The Rationality of Intimacy

I can imagine many people might think the title of this post means it will be all about love, sex and such. Well, not exactly. It’s about relationships – but not merely limited to the exclusive kind of relationship two lovers who might be married might have.

It also isn’t about cheating husbands or wives. So what is this post about? (is there anything left? 👿 )

Well, I almost hate to break it to you: It’s about how relationships interact with language. 😐 I know: It’s just what you were afraid of. Abstract and dry, when you were thinking you might finally get hot and steamy. Sorry, Charlie. 🙁

The rest of you, however, might still find this post somewhat amusing and entertaining – so please: Do read on! 😀

Most of what I have been writing about above is expressed in a plain and simple language – the kind of talk you might expect to exchange with someone while walking around town. But there are many other people on earth than the folks you might meet while out and about socializing. You are probably more intimate with some people, and less intimate with other people. Another way of saying this is that your close friends are close relationships, and that your more distant friends are distant relationships (and in this sense closeness doesn’t really refer to geographical distance, but rather to the level of intimacy in the relationship).

Although few people would actually be surprised to hear me say so, most people don’t seem to think much about how intimacy plays a role in language and communication. However, I do think we talk significantly differently with close friends than we do with distant friends. Indeed, this is almost blatantly obvious when people consider the way they talk with their mostsignificant other“. At this degree of intimacy, the language we use almost becomes a private matter, and the meanings of expressions are like intimate secrets among utmost „insiders“.

The other extreme is more complicated linguistically.

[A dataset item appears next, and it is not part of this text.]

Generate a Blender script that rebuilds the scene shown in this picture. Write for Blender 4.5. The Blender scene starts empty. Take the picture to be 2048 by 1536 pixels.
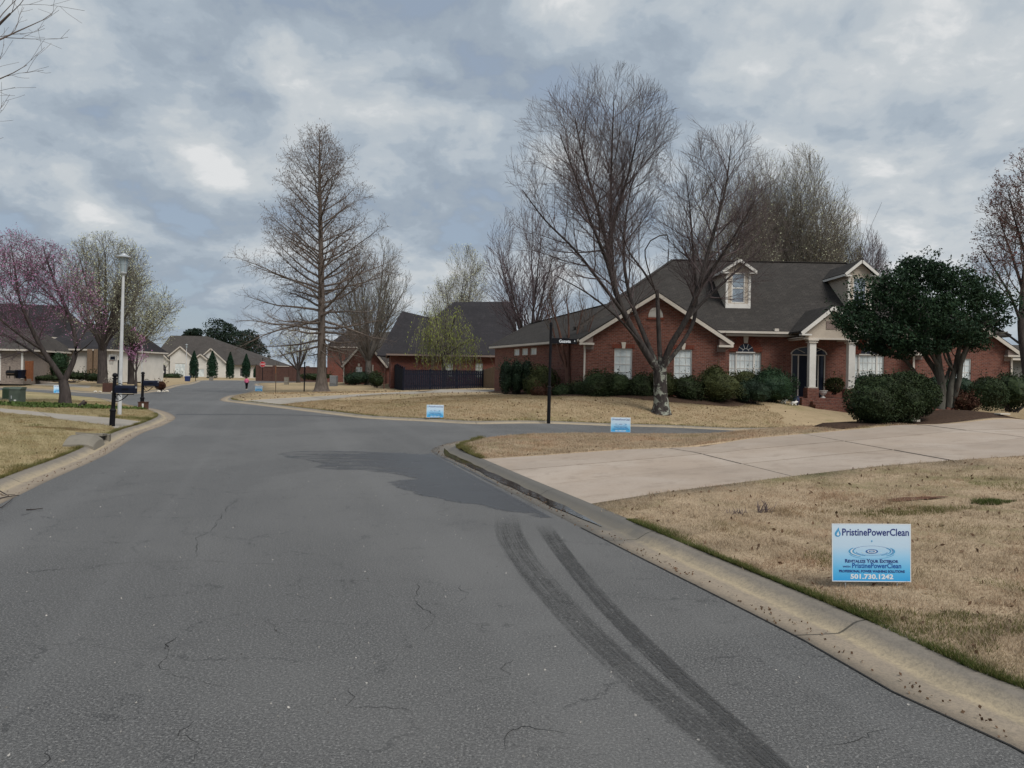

There is really no exact point at which someone is an extreme foreigner. If they do not understand our language at all – well, that would be close… but they might still smile or understand us in some similar intuitive manner. Even a dog or a cat could recognize if someone is happy, sad, hurt or maybe something else. Maybe other life forms – other animals or even plants – can understand something. Perhaps only a rock would be totally unperturbed if we tried to communicate something to it.

But let’s leave such extreme cases aside, and focus on cases where we might be able to assume we „speak the same language“. You might be aware that speaking the same language is not a simple and straightforward matter. Some people might only know a few words (and might be able to answer a question like „Do you speak English?“ with „Yes“ or „No“ – indeed: answering „no“ seems to be a little ironic, because the question was apparently correctly understood and appropriately answered).

Let’s consider the case in which someone might answer „Yes – a little“ to be the most distant relationship possible. This is the least intimate case – the „world-wide“ friend. We think of these acquaintances – or even faceless people – essentially as stick-figures with a pocket-dictionary of maybe one or two hundred words. If we could, we would gesticulate to try to make ourselves clear. As it is, we reduce our sentences to short, simple expressions.

Between these two extremes, a vast plethora of social relationships exist for each of us. In order to manage the complexity, we also maintain a repertoire of languages – or sub-languages, if you will: jargons (one jargon for each community, each type of kind of social relationship). Let me illustrate this with an example that should be familiar to most people familiar with popular sports. Let’s take soccer – or football, as it’s called in most of the English-speaking world outside of the United States. When football fans are watching a game on TV or listening to a match on the radio, and they hear the announcer scream „GOAL!“ then they are normally quite certain about what that means. Note that it is a keepers objective to keep a ball out of the goal – in other words: his (or her) goal is to keep the ball from crossing the line. Likewise: in other contexts, people might use the word „goal“ in a different sense than the very specific meaning given to the term in this context.

This is by no means an exceptional case. We speak differently with our children than we speak with our neighbors. We speak differently with our colleagues at work than we speak with government officials. Through role-playing scripts we understand that the number the person at the checkout just said means the amount we have to pay for our groceries. Such limits on language in particular situations makes communication more efficient.

Whereas humans can easily recognize a vast variety of contexts, this is not so – or at least not yet so – for the vast majority of „artificial intelligence“ – machines, computers, smartphones, robots, etc. For these mounds of metal and silicon chips, sweitches are either on or off – independent of context. Explaining context in a string of true-or-false bits is probably no easy matter, either. Machines require all minutiae explicated in complete detail. Everything must be formally expressed.

Perhaps artificial intellegence is the antithesis – the diametrical opposite – of intimacy?

Perhaps it is, perhaps it isn’t. In any case it’s not a human thing. It can very useful to have such machines to tally up numbers – because they can be completely cool-headed and disengaged. My point here is not to argue for or against man or machine. My focus is 100% human – and the point is this: humans behave, engage and communicate differently in different contexts.

A one-size fits-all algorithm that is applied equally in all contexts will quite probably miss the mark completely in many contexts.

We should not try to mold humans into forms made for robots. If computers cannot understand humans, then that is a shortcoming of computers – not the other way around. We can still celebrate machines for their ability to perform some tasks, but we should not be so foolish to think that their abilities in some contexts makes them a suitable technology for all contexts.